The bank’s CFO explained that banks are not surprised with the lull in the LC orders from manufacturing firms to their foreign partners, saying that there are no cause for alarm on that based on the various interventions the apex bank-Central Bank of Nigeria (CBN) have been carrying out in the foreign exchange window market for a while now.

He noted that businesses that involved large forex should not panic at this period of election, saying that they could take advantage of the foreign exchange market which means ‘they can do a bit of edging on their foreign currencies and still not expose to forex challenges in the course of their businesses.’

“I think that there is a bit of slowdown of LC from manufacturing firms to their foreign technical partners and the reason for this is that they really want to be sure on the direction the general election is going to take because you are going to pay back the dollar for the goods ordered. I think that there is never doubt that you will make profit in Naira but the problem is what will happen to the dollar you needed to pay back at the end of the transaction,. So therefore, people are sort of slowdown in their LC request for purchase of raw and other input materials for production from abroad.

He continued: “For businesses that is more sophisticated, they can take advantage of the FMDQ market, which means, they can do a bit of edging on their foreign currency, a situation whereby you can have an agreement that I will buy back dollar at a particular rate works for you. You are not worry about the devaluation if anything happens to the dollar. We think that the various interventions by CBN are working and keeping it (forex market) stable and we are not really thinking much from our perspectives that there will be currency devaluation in the country at post-election. “We don’t foresee devaluation because of the activities of the CBN in the foreign exchange window market.

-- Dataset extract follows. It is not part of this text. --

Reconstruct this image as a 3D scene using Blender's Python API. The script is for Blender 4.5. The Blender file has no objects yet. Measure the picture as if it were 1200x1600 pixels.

Ojuroye explained that manufacturing firms need to be cautious in their businesses not to be exposed to forex, except they need to look at the edging solutions that are available.

“I think for businesses, first if you are exposed to forex, you need to look at the edging solutions that are available for you, which means, you will be able to meet your obligation and still be able to keep your profit in Naira. If it’s local, then you are trading in Naira. And I think that with edging businesses, you need to be cautious, cost effective so that you can then watch what you see as in post-election and put in all the efforts into the business.”

Speaking in the same vein, the Managing Director/ Chief Executive Officer, May and Baker Plc, Nnamdi Okafor, lamented that despite the CBN interventions, some manufacturing firms are still facing adverse effect of accessing forex to buy raw and other input materials in the industry.

He said that the inability of the manufacturing firms to get forex adequately from the banks to purchase raw and other input materials for production is stalling operations, insisting that some of the Letter of Credit opened were yet to be funded by the banks.

Okafor noted that the non-processing of the LC has resulted into huge exchange rate losses which are running into billions of naira for these manufacturing firms and closure of various factories.

He said that inability of manufacturers to source forex through the official window has caused discerning economic effect on their productive capacities and inflation to the economy.

Okafor explained that it was appalling that LC already applied for as consideration for accessing forex at official rate through the banks are not being given attention.

“It has been a herculean task running any business in Nigeria, especially import dependent manufacturing businesses. Access to foreign exchange to buy raw and other input materials is greatly hampered by inability of manufacturers to source forex through the official window. I can confirm to you that as a company we have not been able to access official forex allocation for a while,” Okafor noted.